◆ YOUR OBJECTIVE: All material below is to be reproduced exactly.
# START OF DATA LISTING
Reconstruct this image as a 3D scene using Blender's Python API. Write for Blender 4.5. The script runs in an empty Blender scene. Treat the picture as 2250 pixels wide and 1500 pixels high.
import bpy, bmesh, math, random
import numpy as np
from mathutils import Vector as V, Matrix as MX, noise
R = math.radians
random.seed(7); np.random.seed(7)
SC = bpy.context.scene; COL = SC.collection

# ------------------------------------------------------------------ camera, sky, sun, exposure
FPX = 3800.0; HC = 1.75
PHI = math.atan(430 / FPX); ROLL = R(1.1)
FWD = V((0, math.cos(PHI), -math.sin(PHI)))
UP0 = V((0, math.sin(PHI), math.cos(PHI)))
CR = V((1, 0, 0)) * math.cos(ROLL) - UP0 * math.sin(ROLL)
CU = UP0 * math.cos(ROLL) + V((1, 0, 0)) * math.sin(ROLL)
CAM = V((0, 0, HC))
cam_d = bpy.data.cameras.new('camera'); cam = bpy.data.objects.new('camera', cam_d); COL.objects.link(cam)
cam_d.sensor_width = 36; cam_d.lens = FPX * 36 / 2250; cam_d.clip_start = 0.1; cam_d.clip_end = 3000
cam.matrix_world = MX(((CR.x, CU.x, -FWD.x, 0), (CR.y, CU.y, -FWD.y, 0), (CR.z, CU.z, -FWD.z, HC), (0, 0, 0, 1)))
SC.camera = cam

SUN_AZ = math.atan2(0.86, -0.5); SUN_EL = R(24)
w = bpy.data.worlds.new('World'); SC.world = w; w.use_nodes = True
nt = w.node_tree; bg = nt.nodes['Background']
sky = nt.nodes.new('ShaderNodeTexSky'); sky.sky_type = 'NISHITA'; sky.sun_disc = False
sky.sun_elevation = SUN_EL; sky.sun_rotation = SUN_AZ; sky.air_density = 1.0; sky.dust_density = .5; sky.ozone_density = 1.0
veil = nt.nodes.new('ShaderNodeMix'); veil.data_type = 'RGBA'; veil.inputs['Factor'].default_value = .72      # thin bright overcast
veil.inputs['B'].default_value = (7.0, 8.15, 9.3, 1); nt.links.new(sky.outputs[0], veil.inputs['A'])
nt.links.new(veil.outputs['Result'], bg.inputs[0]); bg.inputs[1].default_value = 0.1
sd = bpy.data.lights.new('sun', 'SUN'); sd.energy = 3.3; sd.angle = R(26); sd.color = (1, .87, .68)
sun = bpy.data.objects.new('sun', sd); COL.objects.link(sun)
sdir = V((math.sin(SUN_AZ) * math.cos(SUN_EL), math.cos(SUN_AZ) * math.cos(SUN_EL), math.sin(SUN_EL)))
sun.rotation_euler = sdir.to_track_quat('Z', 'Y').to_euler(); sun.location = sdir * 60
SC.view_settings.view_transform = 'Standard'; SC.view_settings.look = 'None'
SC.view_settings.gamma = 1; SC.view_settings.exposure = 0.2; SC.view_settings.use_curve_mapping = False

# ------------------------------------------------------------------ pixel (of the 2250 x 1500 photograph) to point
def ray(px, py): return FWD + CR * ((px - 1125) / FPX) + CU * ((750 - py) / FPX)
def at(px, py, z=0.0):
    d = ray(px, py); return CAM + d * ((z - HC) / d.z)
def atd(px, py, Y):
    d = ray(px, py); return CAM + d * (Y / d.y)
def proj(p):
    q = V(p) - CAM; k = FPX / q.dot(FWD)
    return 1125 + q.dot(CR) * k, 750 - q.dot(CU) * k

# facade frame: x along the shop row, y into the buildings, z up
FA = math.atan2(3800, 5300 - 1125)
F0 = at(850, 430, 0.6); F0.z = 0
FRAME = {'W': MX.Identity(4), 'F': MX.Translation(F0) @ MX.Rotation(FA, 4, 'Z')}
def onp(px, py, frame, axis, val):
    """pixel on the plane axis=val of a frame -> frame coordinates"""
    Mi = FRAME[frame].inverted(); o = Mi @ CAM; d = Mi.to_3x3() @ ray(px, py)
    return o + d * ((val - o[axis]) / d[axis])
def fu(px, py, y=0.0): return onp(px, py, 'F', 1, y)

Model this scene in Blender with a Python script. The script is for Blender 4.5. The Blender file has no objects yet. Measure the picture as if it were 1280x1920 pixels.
# END OF DATA LISTING
◆ IN RESPONSE:
Reconstruct this image as a 3D scene using Blender's Python API. Write for Blender 4.5. The script runs in an empty Blender scene. Treat the picture as 2250 pixels wide and 1500 pixels high.
import bpy, bmesh, math, random
import numpy as np
from mathutils import Vector as V, Matrix as MX, noise
R = math.radians
random.seed(7); np.random.seed(7)
SC = bpy.context.scene; COL = SC.collection

# ------------------------------------------------------------------ camera, sky, sun, exposure
FPX = 3800.0; HC = 1.75
PHI = math.atan(430 / FPX); ROLL = R(1.1)
FWD = V((0, math.cos(PHI), -math.sin(PHI)))
UP0 = V((0, math.sin(PHI), math.cos(PHI)))
CR = V((1, 0, 0)) * math.cos(ROLL) - UP0 * math.sin(ROLL)
CU = UP0 * math.cos(ROLL) + V((1, 0, 0)) * math.sin(ROLL)
CAM = V((0, 0, HC))
cam_d = bpy.data.cameras.new('camera'); cam = bpy.data.objects.new('camera', cam_d); COL.objects.link(cam)
cam_d.sensor_width = 36; cam_d.lens = FPX * 36 / 2250; cam_d.clip_start = 0.1; cam_d.clip_end = 3000
cam.matrix_world = MX(((CR.x, CU.x, -FWD.x, 0), (CR.y, CU.y, -FWD.y, 0), (CR.z, CU.z, -FWD.z, HC), (0, 0, 0, 1)))
SC.camera = cam

SUN_AZ = math.atan2(0.86, -0.5); SUN_EL = R(24)
w = bpy.data.worlds.new('World'); SC.world = w; w.use_nodes = True
nt = w.node_tree; bg = nt.nodes['Background']
sky = nt.nodes.new('ShaderNodeTexSky'); sky.sky_type = 'NISHITA'; sky.sun_disc = False
sky.sun_elevation = SUN_EL; sky.sun_rotation = SUN_AZ; sky.air_density = 1.0; sky.dust_density = .5; sky.ozone_density = 1.0
veil = nt.nodes.new('ShaderNodeMix'); veil.data_type = 'RGBA'; veil.inputs['Factor'].default_value = .72      # thin bright overcast
veil.inputs['B'].default_value = (7.0, 8.15, 9.3, 1); nt.links.new(sky.outputs[0], veil.inputs['A'])
nt.links.new(veil.outputs['Result'], bg.inputs[0]); bg.inputs[1].default_value = 0.1
sd = bpy.data.lights.new('sun', 'SUN'); sd.energy = 3.3; sd.angle = R(26); sd.color = (1, .87, .68)
sun = bpy.data.objects.new('sun', sd); COL.objects.link(sun)
sdir = V((math.sin(SUN_AZ) * math.cos(SUN_EL), math.cos(SUN_AZ) * math.cos(SUN_EL), math.sin(SUN_EL)))
sun.rotation_euler = sdir.to_track_quat('Z', 'Y').to_euler(); sun.location = sdir * 60
SC.view_settings.view_transform = 'Standard'; SC.view_settings.look = 'None'
SC.view_settings.gamma = 1; SC.view_settings.exposure = 0.2; SC.view_settings.use_curve_mapping = False

# ------------------------------------------------------------------ pixel (of the 2250 x 1500 photograph) to point
def ray(px, py): return FWD + CR * ((px - 1125) / FPX) + CU * ((750 - py) / FPX)
def at(px, py, z=0.0):
    d = ray(px, py); return CAM + d * ((z - HC) / d.z)
def atd(px, py, Y):
    d = ray(px, py); return CAM + d * (Y / d.y)
def proj(p):
    q = V(p) - CAM; k = FPX / q.dot(FWD)
    return 1125 + q.dot(CR) * k, 750 - q.dot(CU) * k

# facade frame: x along the shop row, y into the buildings, z up
FA = math.atan2(3800, 5300 - 1125)
F0 = at(850, 430, 0.6); F0.z = 0
FRAME = {'W': MX.Identity(4), 'F': MX.Translation(F0) @ MX.Rotation(FA, 4, 'Z')}
def onp(px, py, frame, axis, val):
    """pixel on the plane axis=val of a frame -> frame coordinates"""
    Mi = FRAME[frame].inverted(); o = Mi @ CAM; d = Mi.to_3x3() @ ray(px, py)
    return o + d * ((val - o[axis]) / d[axis])
def fu(px, py, y=0.0): return onp(px, py, 'F', 1, y)

Model this scene in Blender with a Python script. The script is for Blender 4.5. The Blender file has no objects yet. Measure the picture as if it were 1280x1920 pixels.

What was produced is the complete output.